Queria por fim ressaltar duas coisas: 1-Minha convicção, reiterada durante toda essa histeria das massas orquestrada por uma mídia privada de qualquer critério de ética informativa, de que o irracionalismo do rebanho está entranhado no psiquismo humano; 2-O caldeirão do inconformismo popular vai voltar a ferver, infelizmente de forma anárquica, no geral como expressão de revolta sem nenhuma organicidade política. A desintegração humilhante do sonho do título, num país cujas carências são cotidianas e extremas, vai concorrer para agravar a rebelião reativa. Prevejo tais desdobramentos baseado apenas na minha percepção da realidade. Gostaria sinceramente de estar errado, tanto que espero ser desmentido pelo que virá.

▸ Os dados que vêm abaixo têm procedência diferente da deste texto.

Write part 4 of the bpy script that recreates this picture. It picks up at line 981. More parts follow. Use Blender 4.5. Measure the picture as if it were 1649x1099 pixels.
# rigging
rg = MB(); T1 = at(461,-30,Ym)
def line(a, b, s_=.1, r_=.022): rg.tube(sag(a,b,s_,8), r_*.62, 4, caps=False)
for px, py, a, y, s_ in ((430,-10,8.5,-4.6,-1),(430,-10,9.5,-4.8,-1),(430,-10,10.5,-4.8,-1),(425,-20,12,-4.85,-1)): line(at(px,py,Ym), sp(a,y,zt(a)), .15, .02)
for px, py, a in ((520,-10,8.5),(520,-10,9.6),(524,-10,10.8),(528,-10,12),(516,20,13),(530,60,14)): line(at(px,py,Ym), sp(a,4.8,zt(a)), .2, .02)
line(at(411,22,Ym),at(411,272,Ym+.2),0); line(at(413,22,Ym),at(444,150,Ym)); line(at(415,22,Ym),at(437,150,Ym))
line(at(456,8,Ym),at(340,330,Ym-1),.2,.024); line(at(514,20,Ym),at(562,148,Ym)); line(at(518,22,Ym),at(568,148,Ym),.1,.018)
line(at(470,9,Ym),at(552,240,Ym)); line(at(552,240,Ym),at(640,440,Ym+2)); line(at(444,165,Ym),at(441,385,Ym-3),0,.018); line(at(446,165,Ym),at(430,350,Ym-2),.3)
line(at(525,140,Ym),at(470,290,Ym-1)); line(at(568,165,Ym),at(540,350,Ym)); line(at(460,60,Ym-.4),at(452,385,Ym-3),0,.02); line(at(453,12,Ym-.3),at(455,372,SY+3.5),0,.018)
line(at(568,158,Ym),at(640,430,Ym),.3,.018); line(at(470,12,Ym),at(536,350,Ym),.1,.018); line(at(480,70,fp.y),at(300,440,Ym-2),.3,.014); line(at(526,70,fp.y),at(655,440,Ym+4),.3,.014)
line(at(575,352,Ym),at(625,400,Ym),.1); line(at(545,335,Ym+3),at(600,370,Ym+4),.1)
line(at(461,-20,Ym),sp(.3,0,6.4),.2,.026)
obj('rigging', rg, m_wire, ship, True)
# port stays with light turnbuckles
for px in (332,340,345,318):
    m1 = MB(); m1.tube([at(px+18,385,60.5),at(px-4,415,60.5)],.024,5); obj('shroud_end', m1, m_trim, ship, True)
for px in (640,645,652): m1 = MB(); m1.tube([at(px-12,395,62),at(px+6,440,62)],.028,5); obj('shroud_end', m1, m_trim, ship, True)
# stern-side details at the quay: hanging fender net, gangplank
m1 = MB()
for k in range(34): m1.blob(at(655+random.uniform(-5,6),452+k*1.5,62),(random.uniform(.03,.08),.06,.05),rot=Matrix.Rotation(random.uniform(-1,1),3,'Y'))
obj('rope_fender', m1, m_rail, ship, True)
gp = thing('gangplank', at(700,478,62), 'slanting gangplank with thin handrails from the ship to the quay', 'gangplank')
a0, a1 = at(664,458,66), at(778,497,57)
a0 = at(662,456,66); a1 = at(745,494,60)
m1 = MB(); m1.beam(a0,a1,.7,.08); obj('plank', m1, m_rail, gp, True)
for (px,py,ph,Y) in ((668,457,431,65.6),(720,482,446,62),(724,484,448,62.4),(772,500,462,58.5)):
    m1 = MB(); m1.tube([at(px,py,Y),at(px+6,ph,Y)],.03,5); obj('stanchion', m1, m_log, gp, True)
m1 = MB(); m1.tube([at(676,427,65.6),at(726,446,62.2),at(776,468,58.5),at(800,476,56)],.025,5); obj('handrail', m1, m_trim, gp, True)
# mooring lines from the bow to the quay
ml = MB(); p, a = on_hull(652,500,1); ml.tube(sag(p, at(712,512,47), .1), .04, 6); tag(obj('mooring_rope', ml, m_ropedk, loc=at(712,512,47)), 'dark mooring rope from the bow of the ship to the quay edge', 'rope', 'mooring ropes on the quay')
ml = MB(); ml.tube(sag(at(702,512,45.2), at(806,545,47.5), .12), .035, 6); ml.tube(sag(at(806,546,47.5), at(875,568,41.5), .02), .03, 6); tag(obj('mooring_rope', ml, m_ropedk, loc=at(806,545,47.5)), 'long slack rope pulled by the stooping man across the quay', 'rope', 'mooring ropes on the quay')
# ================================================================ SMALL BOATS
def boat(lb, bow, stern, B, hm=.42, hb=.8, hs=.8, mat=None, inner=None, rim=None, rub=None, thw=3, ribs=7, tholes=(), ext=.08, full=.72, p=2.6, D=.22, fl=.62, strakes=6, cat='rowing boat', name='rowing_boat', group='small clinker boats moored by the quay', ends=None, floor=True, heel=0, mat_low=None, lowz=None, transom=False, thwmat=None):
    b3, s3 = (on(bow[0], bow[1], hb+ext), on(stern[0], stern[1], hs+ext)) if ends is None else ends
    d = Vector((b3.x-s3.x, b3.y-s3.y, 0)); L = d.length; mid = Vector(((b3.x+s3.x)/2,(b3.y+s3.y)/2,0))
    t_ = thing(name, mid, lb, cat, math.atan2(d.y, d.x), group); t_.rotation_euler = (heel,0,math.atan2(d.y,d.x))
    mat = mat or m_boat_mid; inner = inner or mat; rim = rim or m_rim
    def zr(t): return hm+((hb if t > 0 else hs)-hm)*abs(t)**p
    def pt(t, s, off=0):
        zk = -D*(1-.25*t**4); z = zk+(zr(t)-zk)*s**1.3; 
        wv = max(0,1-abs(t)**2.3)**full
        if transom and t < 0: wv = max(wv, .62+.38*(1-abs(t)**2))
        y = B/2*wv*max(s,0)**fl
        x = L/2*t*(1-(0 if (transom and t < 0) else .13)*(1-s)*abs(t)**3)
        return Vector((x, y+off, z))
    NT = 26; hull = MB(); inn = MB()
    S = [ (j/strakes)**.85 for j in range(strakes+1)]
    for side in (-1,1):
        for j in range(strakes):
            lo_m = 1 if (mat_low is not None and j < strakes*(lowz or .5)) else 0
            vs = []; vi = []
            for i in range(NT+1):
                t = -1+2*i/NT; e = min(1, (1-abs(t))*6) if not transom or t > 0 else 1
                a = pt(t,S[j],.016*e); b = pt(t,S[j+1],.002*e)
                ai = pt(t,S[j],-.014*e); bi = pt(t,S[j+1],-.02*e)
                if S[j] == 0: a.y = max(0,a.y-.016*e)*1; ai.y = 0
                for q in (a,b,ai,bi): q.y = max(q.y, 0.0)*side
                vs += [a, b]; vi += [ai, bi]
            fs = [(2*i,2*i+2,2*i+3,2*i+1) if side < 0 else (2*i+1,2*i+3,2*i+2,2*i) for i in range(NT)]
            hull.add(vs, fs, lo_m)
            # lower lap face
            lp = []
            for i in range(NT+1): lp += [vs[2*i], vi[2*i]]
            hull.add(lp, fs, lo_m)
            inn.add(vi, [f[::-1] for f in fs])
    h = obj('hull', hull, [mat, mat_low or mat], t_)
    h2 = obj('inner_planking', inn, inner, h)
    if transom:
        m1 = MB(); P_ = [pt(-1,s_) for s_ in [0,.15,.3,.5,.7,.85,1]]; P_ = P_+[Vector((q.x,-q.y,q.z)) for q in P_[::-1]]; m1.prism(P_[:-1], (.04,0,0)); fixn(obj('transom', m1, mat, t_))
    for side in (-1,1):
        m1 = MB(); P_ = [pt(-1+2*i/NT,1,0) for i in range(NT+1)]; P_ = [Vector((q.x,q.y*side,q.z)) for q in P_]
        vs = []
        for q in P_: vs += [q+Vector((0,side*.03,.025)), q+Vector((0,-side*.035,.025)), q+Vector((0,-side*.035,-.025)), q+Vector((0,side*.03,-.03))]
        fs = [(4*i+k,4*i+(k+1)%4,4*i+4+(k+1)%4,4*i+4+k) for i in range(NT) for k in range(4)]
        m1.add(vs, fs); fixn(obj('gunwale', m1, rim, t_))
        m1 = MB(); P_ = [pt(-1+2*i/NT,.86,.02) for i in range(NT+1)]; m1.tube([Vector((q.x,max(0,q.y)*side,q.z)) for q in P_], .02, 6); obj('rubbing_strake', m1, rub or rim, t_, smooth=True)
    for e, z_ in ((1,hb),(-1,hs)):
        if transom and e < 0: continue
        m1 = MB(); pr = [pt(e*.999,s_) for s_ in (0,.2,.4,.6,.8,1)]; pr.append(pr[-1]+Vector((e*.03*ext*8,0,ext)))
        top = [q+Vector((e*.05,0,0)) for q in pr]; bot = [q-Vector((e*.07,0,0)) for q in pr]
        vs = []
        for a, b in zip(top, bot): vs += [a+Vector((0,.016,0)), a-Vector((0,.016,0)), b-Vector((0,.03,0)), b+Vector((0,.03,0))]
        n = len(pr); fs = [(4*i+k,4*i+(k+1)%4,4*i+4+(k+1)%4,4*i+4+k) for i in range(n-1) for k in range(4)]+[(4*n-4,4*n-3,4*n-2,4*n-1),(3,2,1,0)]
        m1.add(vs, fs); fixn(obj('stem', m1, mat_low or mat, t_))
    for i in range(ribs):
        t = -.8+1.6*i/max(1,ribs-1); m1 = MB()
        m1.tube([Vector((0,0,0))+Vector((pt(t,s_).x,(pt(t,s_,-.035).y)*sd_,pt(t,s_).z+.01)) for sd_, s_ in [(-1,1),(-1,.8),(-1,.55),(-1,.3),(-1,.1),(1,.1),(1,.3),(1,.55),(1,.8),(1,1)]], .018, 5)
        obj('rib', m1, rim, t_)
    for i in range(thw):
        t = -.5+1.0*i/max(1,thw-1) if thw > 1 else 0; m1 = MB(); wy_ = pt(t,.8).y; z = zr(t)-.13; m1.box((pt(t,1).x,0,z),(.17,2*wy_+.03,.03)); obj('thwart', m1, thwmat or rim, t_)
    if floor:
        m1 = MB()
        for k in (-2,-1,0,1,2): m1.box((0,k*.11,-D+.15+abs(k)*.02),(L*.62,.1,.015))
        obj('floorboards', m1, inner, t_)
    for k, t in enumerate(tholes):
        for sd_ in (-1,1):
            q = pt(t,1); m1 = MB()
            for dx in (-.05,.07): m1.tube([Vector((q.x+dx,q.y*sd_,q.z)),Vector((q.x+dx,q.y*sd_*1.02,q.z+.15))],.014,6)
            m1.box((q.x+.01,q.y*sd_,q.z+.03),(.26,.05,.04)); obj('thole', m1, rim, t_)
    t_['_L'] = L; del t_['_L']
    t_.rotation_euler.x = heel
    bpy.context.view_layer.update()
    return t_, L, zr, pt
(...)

Mas é isso sinceramente o que prevejo isento de qualquer presunção de adivinho ou derrotado ressentido. Aliás, como ser um derrotado ressentido, se sempre vi e vivi o futebol como ele é para mim: apenas futebol? Minha convicção foi sempre e é a busca das reformas democráticas, que nunca interessaram aos que governam um país cujo povo nunca foi qualificado para adotá-las e defendê-las.